* Objective
What number of lines hold the word "wide"? State that number and nothing besides.
○ ○ ○
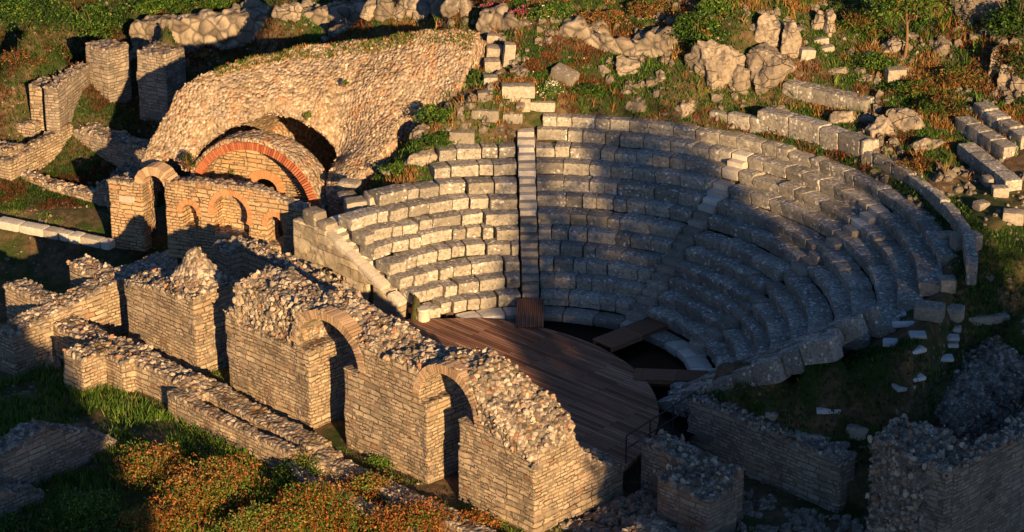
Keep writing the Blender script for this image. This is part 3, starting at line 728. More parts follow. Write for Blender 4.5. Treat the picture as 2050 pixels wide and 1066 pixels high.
def add_ring(parent, off, args, mat, name='arch_ring'):
    V, F, rn = ring(*args); V = V-np.array(off)
    return link(name, mesh_np(name, V, F, mat, smooth=False, attrs={'rnd': rn}), (0, 0, 0), 0, parent)
# ------------------------------------------------------------------ long arched wall in front of the stage
ZB = -1.25
fx = [-14.3, -13.75, -13.6, -12, -10.5, -9.3, -8, -7, -5, -3.8, -2.6, -1.5, -.6, 0]; fz = [1.95, 2.0, 2.9, 2.95, 3.05, 3.3, 2.95, 2.75, 2.8, 3.25, 2.9, 2.2, 1.6, 1.25]
rx = [-14.3, -13.9, -12.8, -10.9, -9.4, -7.6, -5.9, -5, -3.3, -2.6, -1.8, -.9, -.1]; rz_ = [2.2, 3.2, 3.35, 3.3, 3.4, 3.2, 2.95, 3.0, 3.45, 3.3, 2.95, 2.8, 2.4]
def scene_top(T, W):
    f = np.interp(T, fx, fz); r = np.interp(T, rx, rz_); k = np.clip(W/1.25, 0, 1)
    z = f*(1-k)+r*k
    return np.where(W > 1.5, z-(W-1.5)*2., z)
def ret_top(T, W): return np.interp(W, [0, .5, 1., 1.5, 1.65, 2.3, 2.5, 4.], [1.25, 1.6, 2., 2.4, 1.75, .8, .55, -.25])+0*T
def scene_rub(T, W, Z):
    a = np.clip((Z-np.interp(T, [-14, -13.6, -12.5, -10.6], [2.2, 1.5, 1.45, 1.65]))*4, 0, 1)*np.clip((-10.3-T)*3, 0, 1)*np.clip((T+13.7)*6, 0, 1)
    b = np.clip((Z-np.interp(T, [-3, -2.2, -1, 0], [2.6, 1.6, 1.2, 1.3]))*3, 0, 1)*np.clip((T+2.8)*2, 0, 1)
    return np.maximum(a, b)
root = empty('arched_wall', (*TH.w(-14.2, 0), ZB), rad(TH.deg)); tag(root, 'long rubble-topped brick wall with two arches standing before the wooden stage', 'ruined wall')
OFF = (-14.2, 0, ZB)
V, Q, r = wall_mesh([(-14.22, 0., 0., 1.7, ZB, scene_top), (-1.25, 0., 1.4, 4.0, ZB, ret_top)],
                    [arch_cut(-9.15, 1.78, 1.48, 1.28, -1, 3, zb=1.72), box_cut(-10.02, -8.40, -1, 3, -2, 1.8), arch_cut(-3.72, 1.74, 1.2, 1.22, -1, 3, zb=1.68), box_cut(-4.57, -3.22, -1, 3, -2, 1.76),
                     box_cut(-13.55, -10.75, -.5, .16, 1.62, 9), box_cut(-15, -13.75, -.5, 3, 1.98, 9)], rub=scene_rub, vox=.05, wor=.068, wscale=7., name='masonry')
link('masonry', mesh_np('masonry', V-np.array(OFF), Q, M_WALL, attrs={'rub': r}), (0, 0, 0), 0, root)
ok_ = np.ones(len(V), bool)
for tc_, zs_, a_, b_ in ((-9.15, 1.78, 1.48, 1.28), (-3.72, 1.74, 1.2, 1.22)): ok_ &= ~((np.sqrt(((V[:, 0]-tc_)/(a_+.36))**2+((V[:, 2]-zs_)/(b_+.36))**2) < 1) & (V[:, 2] > zs_-.3) & (V[:, 1] < .8))
rubble_part(V-np.array(OFF), r*ok_, root, .055, .03, .115)
add_ring(root, OFF, (-9.15, 1.78, 1.48, 1.28, .30, -.012, .5, 2, 178, 44), M_VOUS)
add_ring(root, OFF, (-3.72, 1.74, 1.20, 1.22, .28, -.012, .5, 2, 178, 38), M_VOUS)
# pillar block with rubble heap
wall('brick_pillar', 'broad brick pier crowned by a heap of rubble, left of the arched wall', 'brick pier', TH,
     [(-19.7, -15.85, 0, 2., ZB, lambda T, W: 1.38+.12*(T+19.7)+1.25*np.exp(-((T+17.1)/.75)**2-((W-1.1)/.6)**2))], rub=lambda T, W, Z: np.clip((Z-1.75)*5, 0, 1), wor=.075, vox=.05)
# low wall running back, with stubs
sA = [TH.pz(149, 530, .8), TH.pz(185, 512, .8)]; sB = [TH.pz(12, 592, .4), TH.pz(40, 584, .4)]
wall('low_wall', 'low brick wall running back past the rubble-crowned pier, with two stub walls on its left', 'ruined wall', TH,
     [(-22., -21.04, -3.8, 3.45, -1.6, lambda T, W: np.interp(W, [-3.8, -2.6, -1.9, .4, 2.1, 3.4], [.05, .28, .42, .70, .80, .83])+0*T),
      (-23.6, -21.6, min(sA[0][1], .9), min(sA[0][1], .9)+.85, -1.9, .8), (-24.2, -21.6, -1.9, -1.05, -1.9, .45)], wor=.05, topn=.07)
# front long low wall with box pier
wall('low_wall', 'long low wall with a square brick pier in the left foreground, parallel to the arched wall', 'ruined wall', TH,
     [(-21.1, -13.2, -2.15, -1.2, -1.6, lambda T, W: np.interp(T, [-21, -19, -17, -14, -13], [.0, -.02, .08, .02, -.2])+0*W), (-18.6, -17.5, -3.5, -2., -1.6, .22), (-17.5, -16.5, -2.6, -2., -1.6, .12)], wor=.05, topn=.07)
wall('trough_wall', 'stepped double wall with a shallow channel in front of the first arch', 'ruined wall', TH,
     [(-14.1, -8.1, -2.62, -2.2, -1.6, -.22), (-14.15, -13.1, -2.6, -1., -1.6, -.15), (-13.3, -7.9, -1.75, -.95, -1.6, lambda T, W: np.interp(T, [-13.3, -12, -8], [-.12, -.3, -.35])+0*W),
      (-13.3, -8, -2.3, -1.6, -1.6, -.72), (-8.5, -7.9, -2.6, -1., -1.6, -.4)], wor=.03, topn=.03, vox=.045)
wall('trough_wall', 'lower channelled wall half hidden by shrubs in front of the second arch', 'ruined wall', TH,
     [(-7.7, 2.5, -2.95, -2.55, -1.7, -.62), (-7.9, -7.2, -2.9, -1.1, -1.7, -.48), (-7.5, 2.5, -1.95, -1.25, -1.7, -.55), (-7.4, 2.5, -2.6, -1.9, -1.7, -1.0)], wor=.035, topn=.04, vox=.045)
# wall behind pillar
wall('low_wall', 'brick wall with a square end pier between the arched facade and the rubble-crowned pier', 'ruined wall', TH,
     [(-20.3, -14.0, 5.2, 5.95, -1.3, lambda T, W: np.interp(T, [-20.3, -18.5, -16, -14], [1.2, 1.1, .95, .8])+0*W), (-20.35, -19.65, 4.5, 5.9, -1.3, 1.22)], wor=.1)
# ------------------------------------------------------------------ arched facade
FZ = -1.3
def ft(px, py): return FA.px(px, py, 0)
tp = sorted([ft(*p) for p in ((338, 364), (385, 363), (444, 370), (493, 375), (532, 387), (561, 402), (604, 418))])
root = empty('arched_facade', (*FA.w(0, 0), FZ), rad(FA.deg)); tag(root, 'low brick facade with three arched niches and a tall dark doorway left of the seats', 'ruined building')
OFF = (0, 0, FZ)
V, Q, r = wall_mesh([(0, 1.42, 0, .6, FZ, 1.5), (0, .6, .5, 2.0, FZ, 1.4), (2.42, 8.3, 0, .5, FZ, [(a, b+.02) for a, b in tp]), (2.42, 6.1, .4, .95, FZ, [(a, b-.12) for a, b in tp]), (6.1, 8.3, .4, .95, FZ, .55)],
                    [arch_cut(3.45, .62, .33, .36, -1, .72, .02), arch_cut(5.2, .88, .73, .72, -1, .72, .0), arch_cut(7.05, .62, .33, .4, -1, 2, -.15)], vox=.05, wor=.05, topn=.04, erode=.03)
link('masonry', mesh_np('masonry', V-np.array(OFF), Q, M_WARM, attrs={'rub': r*.7}), (0, 0, 0), 0, root)
for a in ((3.45, .62, .33, .36, .2, -.03, .3, -5, 185, 26), (5.2, .88, .73, .72, .2, -.03, .35, -25, 195, 46), (7.05, .62, .33, .4, .2, -.03, .3, -15, 190, 26)): add_ring(root, OFF, a, M_ORNG)
add_ring(root, OFF, (1.92, 1.30, .50, .60, .36, .06, .6, -2, 182, 22, .10), M_VOUS)
V, F = rbox(.64, .05, .24, .008, .003); link('plaque', mesh_np('plaque', V, F, M_MARB, sharp=30), (.77, -.03, .70-FZ), 0, root)
# ------------------------------------------------------------------ big arch with vault band and tympanum
AT, AW, AZ, AR = 5.07, 2.09, .12, 2.54
NT, NZ = FA.px(531, 358, AW+1.3); NZ -= .45
root = empty('vault_arch', (*FA.w(AT, AW), -1.), rad(FA.deg)); tag(root, 'wide red-brick arch with rubble vault band and yellow brick back wall', 'brick arch')
def band(T, W, Z):
    rr = np.sqrt((T-AT)**2+(Z-AZ)**2); return np.maximum(np.maximum(rr-(AR+.46), AR+.02-rr), np.maximum(AW+.06-W, W-(AW+1.05)))
def sdfmesh(fn, lo, hi, vox, disp=.05, wscale=5.5, ero=.04):
    lo = np.array(lo, float); nn = np.ceil((np.array(hi)-lo)/vox).astype(int)+1
    X = (lo[0]+np.arange(nn[0])*vox)[:, None, None]; Y = (lo[1]+np.arange(nn[1])*vox)[None, :, None]; Z = (lo[2]+np.arange(nn[2])*vox)[None, None, :]
    F = np.ascontiguousarray(fn(X, Y, Z)); near = np.argwhere(np.abs(F) < .3); P = lo+near*vox
    w, wv = worley(P*wscale+3.3); F[tuple(near.T)] += fbm(P*1.1+5, 3)*ero+(w-.5)*1.6*disp+(.5-wv)*disp
    return surface_nets(F, lo, vox)
V, Q = sdfmesh(lambda X, Y, Z: np.maximum(band(X, Y, Z), -1.-Z), (AT-3.4, AW-.3, -1.2), (AT+3.4, AW+1.5, 3.6), .055, .04)
link('vault_band', mesh_np('vault_band', V-np.array([AT, AW, -1.]), Q, M_VAULT, attrs={'rub': np.ones(len(V))}), (0, 0, 0), 0, root)
add_ring(root, (AT, AW, -1.), (AT, AZ, AR, AR, .30, AW-.02, .5, -2, 160, 74, .25), M_RED)
V, Q, r = wall_mesh([(AT-2.7, AT+2.7, AW+1.3, AW+1.65, -1.3, lambda T, W: AZ+np.sqrt(np.maximum(0, 2.75**2-(T-AT)**2)))], [arch_cut(NT, NZ, .52, .45, 0, 9, -2)], vox=.06, wor=.0, topn=0., erode=.02)
link('back_wall', mesh_np('back_wall', V-np.array([AT, AW, -1.]), Q, M_WARM, attrs={'rub': r*0}), (0, 0, 0), 0, root)
add_ring(root, (AT, AW, -1.), (NT, NZ, .52, .45, .34, AW+1.27, .2, -5, 185, 34, .15), M_ORNG, 'niche_ring')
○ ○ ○
* Solution for this exercise
2